For people concerned specifically with child trafficking, anti-trafficking work can look like providing childcare to low-income families so their kids are safe and cared for while they’re at work. It might mean mentoring youth through Big Brothers Big Sisters, advocating for kids in foster care, or supporting the expansion of shelters and other services for queer, transgender, and gender-nonconforming youth who’ve been kicked out of their homes. It can look like becoming a foster parent.
Anti-trafficking activism can also include writing letters to elected officials in support of comprehensive immigration reform; supporting ballot measures that expand protections of sex workers’ civil rights; or protesting police brutality and racial profiling.
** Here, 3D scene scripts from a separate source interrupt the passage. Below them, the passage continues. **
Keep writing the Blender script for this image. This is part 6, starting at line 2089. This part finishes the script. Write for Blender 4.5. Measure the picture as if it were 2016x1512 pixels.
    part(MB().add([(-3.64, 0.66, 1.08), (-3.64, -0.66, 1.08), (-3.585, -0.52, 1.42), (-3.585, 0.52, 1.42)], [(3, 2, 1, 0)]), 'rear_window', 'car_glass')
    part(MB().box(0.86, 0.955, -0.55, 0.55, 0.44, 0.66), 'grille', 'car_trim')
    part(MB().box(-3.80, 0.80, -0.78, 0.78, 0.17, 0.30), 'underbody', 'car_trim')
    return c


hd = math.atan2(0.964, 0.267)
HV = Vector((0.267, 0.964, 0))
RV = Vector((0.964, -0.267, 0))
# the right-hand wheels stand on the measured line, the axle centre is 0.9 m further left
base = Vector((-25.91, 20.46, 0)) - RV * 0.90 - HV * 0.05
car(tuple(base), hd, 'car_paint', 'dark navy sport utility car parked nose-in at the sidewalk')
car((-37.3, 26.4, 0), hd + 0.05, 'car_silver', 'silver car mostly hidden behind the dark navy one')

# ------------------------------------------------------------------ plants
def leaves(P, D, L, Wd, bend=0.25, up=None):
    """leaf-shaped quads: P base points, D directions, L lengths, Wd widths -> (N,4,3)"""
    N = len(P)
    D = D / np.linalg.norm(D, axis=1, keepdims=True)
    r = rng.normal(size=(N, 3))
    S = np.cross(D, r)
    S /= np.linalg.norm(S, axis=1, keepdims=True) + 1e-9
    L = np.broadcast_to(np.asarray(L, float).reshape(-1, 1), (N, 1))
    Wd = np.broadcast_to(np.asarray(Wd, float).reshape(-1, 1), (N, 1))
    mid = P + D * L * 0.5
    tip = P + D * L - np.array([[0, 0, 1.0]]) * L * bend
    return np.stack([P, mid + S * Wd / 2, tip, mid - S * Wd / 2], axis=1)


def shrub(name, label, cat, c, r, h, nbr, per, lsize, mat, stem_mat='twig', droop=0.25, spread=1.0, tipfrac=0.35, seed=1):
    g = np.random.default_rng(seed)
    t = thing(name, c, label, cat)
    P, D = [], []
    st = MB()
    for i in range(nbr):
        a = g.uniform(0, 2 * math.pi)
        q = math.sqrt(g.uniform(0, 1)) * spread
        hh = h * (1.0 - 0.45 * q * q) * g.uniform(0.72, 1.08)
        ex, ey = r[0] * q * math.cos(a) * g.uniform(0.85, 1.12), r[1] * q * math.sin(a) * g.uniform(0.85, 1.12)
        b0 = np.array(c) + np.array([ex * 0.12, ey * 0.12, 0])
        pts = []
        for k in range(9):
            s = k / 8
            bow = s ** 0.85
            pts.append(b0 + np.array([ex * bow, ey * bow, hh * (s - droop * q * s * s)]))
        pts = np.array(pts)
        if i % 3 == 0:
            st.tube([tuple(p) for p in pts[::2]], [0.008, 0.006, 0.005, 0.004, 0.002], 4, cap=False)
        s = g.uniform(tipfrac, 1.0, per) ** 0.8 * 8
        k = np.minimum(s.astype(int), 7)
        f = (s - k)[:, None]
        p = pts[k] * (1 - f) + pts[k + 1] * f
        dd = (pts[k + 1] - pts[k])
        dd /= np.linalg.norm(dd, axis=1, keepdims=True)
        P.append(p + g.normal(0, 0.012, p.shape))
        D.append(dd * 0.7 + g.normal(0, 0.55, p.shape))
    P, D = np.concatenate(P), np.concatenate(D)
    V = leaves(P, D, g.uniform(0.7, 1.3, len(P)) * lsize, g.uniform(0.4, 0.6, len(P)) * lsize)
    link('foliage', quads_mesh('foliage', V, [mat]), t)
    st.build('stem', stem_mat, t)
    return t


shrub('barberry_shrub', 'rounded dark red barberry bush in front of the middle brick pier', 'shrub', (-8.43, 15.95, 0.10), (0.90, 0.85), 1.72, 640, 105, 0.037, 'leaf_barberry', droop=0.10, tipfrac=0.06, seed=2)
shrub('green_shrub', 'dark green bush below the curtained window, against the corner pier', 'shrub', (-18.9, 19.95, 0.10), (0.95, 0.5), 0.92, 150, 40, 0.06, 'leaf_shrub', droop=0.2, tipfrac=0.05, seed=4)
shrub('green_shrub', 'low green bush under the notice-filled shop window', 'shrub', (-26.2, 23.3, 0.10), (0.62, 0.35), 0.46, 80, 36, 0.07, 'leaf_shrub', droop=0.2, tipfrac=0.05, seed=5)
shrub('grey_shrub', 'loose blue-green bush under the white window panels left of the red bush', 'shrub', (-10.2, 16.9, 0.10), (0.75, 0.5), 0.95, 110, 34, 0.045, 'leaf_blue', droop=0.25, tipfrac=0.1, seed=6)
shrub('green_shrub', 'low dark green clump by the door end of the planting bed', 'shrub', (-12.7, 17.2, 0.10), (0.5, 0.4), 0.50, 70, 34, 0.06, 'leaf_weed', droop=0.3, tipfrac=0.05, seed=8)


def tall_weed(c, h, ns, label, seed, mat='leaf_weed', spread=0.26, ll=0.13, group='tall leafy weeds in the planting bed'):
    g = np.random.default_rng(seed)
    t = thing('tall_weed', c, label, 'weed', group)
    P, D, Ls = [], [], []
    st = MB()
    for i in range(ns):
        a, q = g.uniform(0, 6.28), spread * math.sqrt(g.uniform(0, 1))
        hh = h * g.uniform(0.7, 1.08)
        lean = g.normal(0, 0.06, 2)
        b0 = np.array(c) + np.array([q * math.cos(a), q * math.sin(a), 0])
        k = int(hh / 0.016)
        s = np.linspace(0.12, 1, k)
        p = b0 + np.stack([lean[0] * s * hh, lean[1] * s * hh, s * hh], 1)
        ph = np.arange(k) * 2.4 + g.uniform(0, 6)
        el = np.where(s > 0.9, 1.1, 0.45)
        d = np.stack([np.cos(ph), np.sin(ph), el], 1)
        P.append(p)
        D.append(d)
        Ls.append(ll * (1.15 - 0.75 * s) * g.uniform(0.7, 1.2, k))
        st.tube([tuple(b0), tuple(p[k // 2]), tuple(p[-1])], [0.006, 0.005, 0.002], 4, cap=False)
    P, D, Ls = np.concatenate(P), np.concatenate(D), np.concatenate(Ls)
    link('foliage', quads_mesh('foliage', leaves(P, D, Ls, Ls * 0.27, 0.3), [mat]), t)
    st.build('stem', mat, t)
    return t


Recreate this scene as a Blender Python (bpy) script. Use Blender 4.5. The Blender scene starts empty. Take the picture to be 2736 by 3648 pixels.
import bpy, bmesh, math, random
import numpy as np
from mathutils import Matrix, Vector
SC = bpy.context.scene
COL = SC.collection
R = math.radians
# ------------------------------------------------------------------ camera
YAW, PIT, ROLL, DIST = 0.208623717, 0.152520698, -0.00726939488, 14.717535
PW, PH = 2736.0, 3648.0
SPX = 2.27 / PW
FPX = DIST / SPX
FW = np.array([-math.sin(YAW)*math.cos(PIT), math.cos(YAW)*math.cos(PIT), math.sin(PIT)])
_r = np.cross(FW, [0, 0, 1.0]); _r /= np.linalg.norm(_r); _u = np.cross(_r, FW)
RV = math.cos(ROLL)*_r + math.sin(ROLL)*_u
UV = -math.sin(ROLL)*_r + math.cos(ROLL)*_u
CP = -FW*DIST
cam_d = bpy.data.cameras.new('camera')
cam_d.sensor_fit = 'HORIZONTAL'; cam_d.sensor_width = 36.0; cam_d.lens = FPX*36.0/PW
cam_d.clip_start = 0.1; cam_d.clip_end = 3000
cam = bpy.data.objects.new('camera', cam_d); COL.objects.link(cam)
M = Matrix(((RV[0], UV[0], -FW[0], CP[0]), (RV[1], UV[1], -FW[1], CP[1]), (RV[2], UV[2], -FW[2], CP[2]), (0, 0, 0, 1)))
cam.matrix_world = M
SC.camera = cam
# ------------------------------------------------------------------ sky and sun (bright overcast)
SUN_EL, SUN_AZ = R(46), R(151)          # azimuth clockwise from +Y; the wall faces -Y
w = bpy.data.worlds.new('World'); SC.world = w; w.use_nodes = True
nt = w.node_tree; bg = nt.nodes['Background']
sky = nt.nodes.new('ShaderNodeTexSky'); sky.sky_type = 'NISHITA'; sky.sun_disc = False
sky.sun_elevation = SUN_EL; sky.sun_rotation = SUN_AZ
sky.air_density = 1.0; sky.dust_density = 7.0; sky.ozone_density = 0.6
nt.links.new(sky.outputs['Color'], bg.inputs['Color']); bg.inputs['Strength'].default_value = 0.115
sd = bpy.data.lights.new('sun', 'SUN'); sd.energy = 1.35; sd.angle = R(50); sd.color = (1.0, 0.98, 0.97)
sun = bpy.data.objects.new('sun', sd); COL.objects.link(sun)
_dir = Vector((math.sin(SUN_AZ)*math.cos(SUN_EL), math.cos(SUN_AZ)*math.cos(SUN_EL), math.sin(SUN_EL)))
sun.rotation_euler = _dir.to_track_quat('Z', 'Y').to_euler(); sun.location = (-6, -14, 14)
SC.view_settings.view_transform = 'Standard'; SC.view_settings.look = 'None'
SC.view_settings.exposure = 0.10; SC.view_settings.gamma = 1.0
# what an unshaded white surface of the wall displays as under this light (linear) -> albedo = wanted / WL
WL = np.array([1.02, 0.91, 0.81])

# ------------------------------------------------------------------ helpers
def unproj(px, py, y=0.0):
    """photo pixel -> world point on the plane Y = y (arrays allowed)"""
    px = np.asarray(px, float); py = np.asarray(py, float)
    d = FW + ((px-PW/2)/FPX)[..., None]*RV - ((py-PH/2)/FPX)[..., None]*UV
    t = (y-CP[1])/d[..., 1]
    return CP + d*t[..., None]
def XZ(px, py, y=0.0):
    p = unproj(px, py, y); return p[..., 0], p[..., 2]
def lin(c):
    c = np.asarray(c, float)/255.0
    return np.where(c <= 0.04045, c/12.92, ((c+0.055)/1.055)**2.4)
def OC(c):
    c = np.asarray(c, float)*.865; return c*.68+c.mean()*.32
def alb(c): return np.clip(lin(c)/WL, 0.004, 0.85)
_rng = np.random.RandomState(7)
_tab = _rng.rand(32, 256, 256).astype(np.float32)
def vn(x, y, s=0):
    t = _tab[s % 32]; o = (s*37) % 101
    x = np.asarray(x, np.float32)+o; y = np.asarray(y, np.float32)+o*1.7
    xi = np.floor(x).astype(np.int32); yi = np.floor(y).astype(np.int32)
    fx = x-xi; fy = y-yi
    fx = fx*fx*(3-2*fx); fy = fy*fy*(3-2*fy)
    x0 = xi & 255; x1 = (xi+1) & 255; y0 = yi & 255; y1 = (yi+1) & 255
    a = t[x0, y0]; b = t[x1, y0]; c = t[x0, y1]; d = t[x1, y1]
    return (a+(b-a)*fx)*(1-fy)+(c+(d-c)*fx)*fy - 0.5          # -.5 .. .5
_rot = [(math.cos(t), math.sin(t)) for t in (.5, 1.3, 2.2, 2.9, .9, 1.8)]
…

People might join together to call the corporate headquarters of Wendy’s asking them to join other companies (including McDonalds, Burger King, Whole Foods, Trader Joe’s, Chipotle, and Walmart) in signing on to the Coalition of Immokalee Workers’ Fair Food Program in which corporate buyers of Florida tomatoes pay farm workers an additional cent per pound and agree to comply with a Code of Conduct that includes zero tolerance for forced labor and sexual assault of workers. Such action, coupled with refraining from patronizing Wendy’s restaurants in the meantime, sends a strong message. Anti-trafficking organizations and groups that assist people who are vulnerable to trafficking, such as Abeni and the Coalition of Immokalee Workers, are always in need of financial support.
Experiencing human trafficking means losing control of one’s life. Therefore, the goal of liberative anti-trafficking activism and advocacy must be to return control back to people who have experienced trafficking. This takes place through recognition of and support for their human dignity and human rights (economic, political, and social) and increasing the number of realistic and meaningful options people have in their lives, as well as respecting the choices that people make with their freedom.